The epistemicide in Afghanistan: an analysis of Taliban’s policies towards national and cultural symbols
DOI:
https://doi.org/10.47264/idea.lassij/7.2.4Keywords:
Kabul, Afghans, Pashtuns, nationalism, national memory, national history, national curriculum, national heritage, national flag, national anthem, cinema, musicAbstract
After taking over Kabul for the second time when the US-led NATO forces left Afghanistan in 2021, the Taliban resumed their past practices. To run the affairs of Afghanistan, the Taliban use political Islam, the way they understand and interpret it, as the nodal point around which they articulate the signs and symbols in a chain of equivalence. This paper analyses the Taliban’s policies regarding Afghanistan's historical, national, and cultural symbols. Using epistemicide as an analytical device, we argue that in the name of Puritanism and the reconstitution of Afghanistan, according to Sharia, the Taliban discovered and erased all symbols of historical Afghanistan. This tends to serve as a case of epistemicide of the Afghan culture and wipes the slate of Afghan history clean.
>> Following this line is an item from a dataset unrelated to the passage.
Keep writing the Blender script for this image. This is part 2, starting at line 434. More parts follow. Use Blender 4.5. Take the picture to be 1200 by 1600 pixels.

This paper explains how the Taliban silenced, devalued, and consequently moved to eradicate Afghanistan's cultural memory and knowledge system. This paper provides an account of what the Taliban’s policies convey by silencing Afghanistan's historical texts, histories, and narratives. The Afghan society is faced with internal colonisation, which refuses that knowledge production is a social practice that takes into cognisance the history and culture of the Afghan people, among other factors.